There's a moment in every great dance concert where the audience collectively holds its breath—not during a perfectly executed turn or a gravity-defying lift, but in the silence between movements. Last Friday at Bowdoin's December showcase, that silence stretched for three full beats before erupting into applause that seemed to shake the rafters of Pickard Theater. I couldn't stop thinking about it on the drive home. What makes a dance concert feel less like a performance and more like a conversation?
This year's program answered that question in unexpected ways.
Rather than playing it safe with crowd-pleasing crowd-pleasers, artistic director Miriam Vailes assembled an evening that felt genuinely curious about where contemporary movement is heading. The opening work, Meridian, choreographed by senior Amelia Thornton, abandoned conventional stage positioning entirely—dancers emerged from the house, weaving through aisles, turning the audience into reluctant participants. By the time they reached the stage, we'd already been complicit in the piece's narrative of displacement and belonging.

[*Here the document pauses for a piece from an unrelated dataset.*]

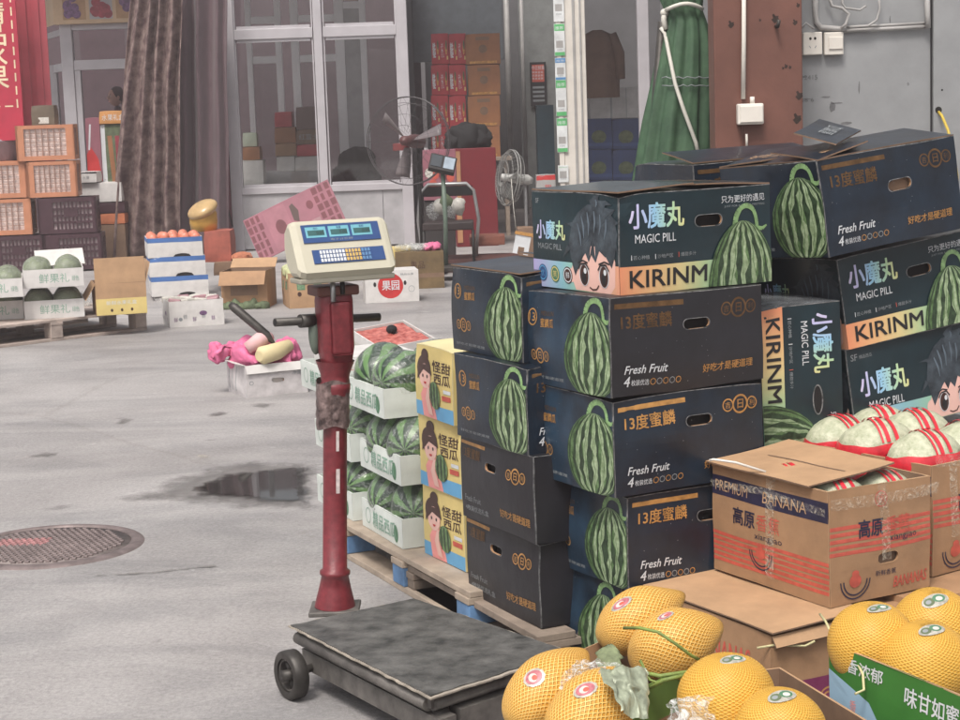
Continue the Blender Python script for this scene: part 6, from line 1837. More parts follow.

The technical execution was staggering. Thornton's cast moved with surgical precision through phrases built on off-balance weight shifts and asymmetrical phrasing that could have collapsed into chaos. Instead, it held. Seven minutes of controlled unraveling, like watching someone compose a letter and then eat it.
The ballet offerings showed Bowdoin's dancers can play in more formal sandboxes too. A pas de deux from The Nutcracker, performed by second-years Keiko Matsuda and Darius Webb, demonstrated the kind of classical chops that make you forgive a hundred mediocre modern pieces. Matsuda's allegro was spotless—those tiny, furious relevés across the diagonal felt less like technique and more like argument, each one a declaration. Webb partnered with the kind of quiet confidence that makes ensemble male dancing look easy when it absolutely isn't.
But the real conversation happened in the second half, when Vailes premiered her own work, Dissolution Studies. Drawing on physicist Karen Barad's theory of quantum entanglement, the piece featured six dancers moving in patterns that seemed to predict and respond to each other across impossible distances. When one dancer lifted her arm, another across the stage would tilt her head at the precise moment physics suggested she couldn't have seen the signal. The effect was genuinely unsettling and beautiful—like watching a conversation in a language you almost understand.
Three first-years stole the show with a humorous contemporary trio called Semester's End, which managed to be both technically demanding and genuinely funny. Choreographed as their final project for Introduction to Composition, the piece catalogued the particular exhaustion of December at a liberal arts college—the way your body feels like it's running on a drained battery while your mind races through finals prep. They didn't sentimentalize the experience. Instead, they mapped it: the slumped shoulders, the performative energy when professors walk by, the secret relief when the studio finally empties.
What struck me most, though, was the post-show conversation I overheard in the lobby. Two audience members—one a dance professor, one a parent who'd never attended a modern concert before—were debating whether a particular contemporary solo "counted" as dance. The parent argued it was "just walking." The professor countered that the walking was the point. Neither convinced the other. Both seemed delighted by the disagreement.
That's what Bowdoin's concert understood that many academic showcases miss: dance doesn't need to resolve. The best performances create space for questions, not just answers. A concert where everyone leaves comfortable and unchallenged has succeeded at nothing except dinner theater.
The concert also confirmed something I've suspected watching student work across the country: undergraduate choreography is getting weirder, more confident, and less interested in the tidy resolution that characterized academic dance even a decade ago. These aren't young artists trying to prove they've mastered form. They're using form as a launching pad for questions they're genuinely curious about—and that curiosity is contagious.
I'll admit I'm tired of reviews that spend three paragraphs describing lighting cues and costume choices while treating choreography as an afterthought. The real story at Bowdoin wasn't the production values (solid, professional, nothing revolutionary) or the venue (lovely acoustics, challenging sightlines). It was watching young artists take genuine risks—structural risks, emotional risks, the risk of making an audience uncomfortable in service of something true.
On paper, the concert featured the expected range: contemporary, ballet, a couple of jazz pieces, one hip-hop fusion work that deserved a bigger stage and louder sound system. What elevated the evening was curation that treated variety as conversation rather than checklist. Each piece seemed to respond to or complicate what came before it.
Three hours later, still replaying Dissolution Studies in my head, I pulled into my driveway and sat in the dark car for a few minutes longer than necessary. That's the test. If a concert can make you forget you're cold and tired and have a deadline in the morning, it's done something right.
Next December, I'm clearing my schedule earlier. This is one event that earns its audience.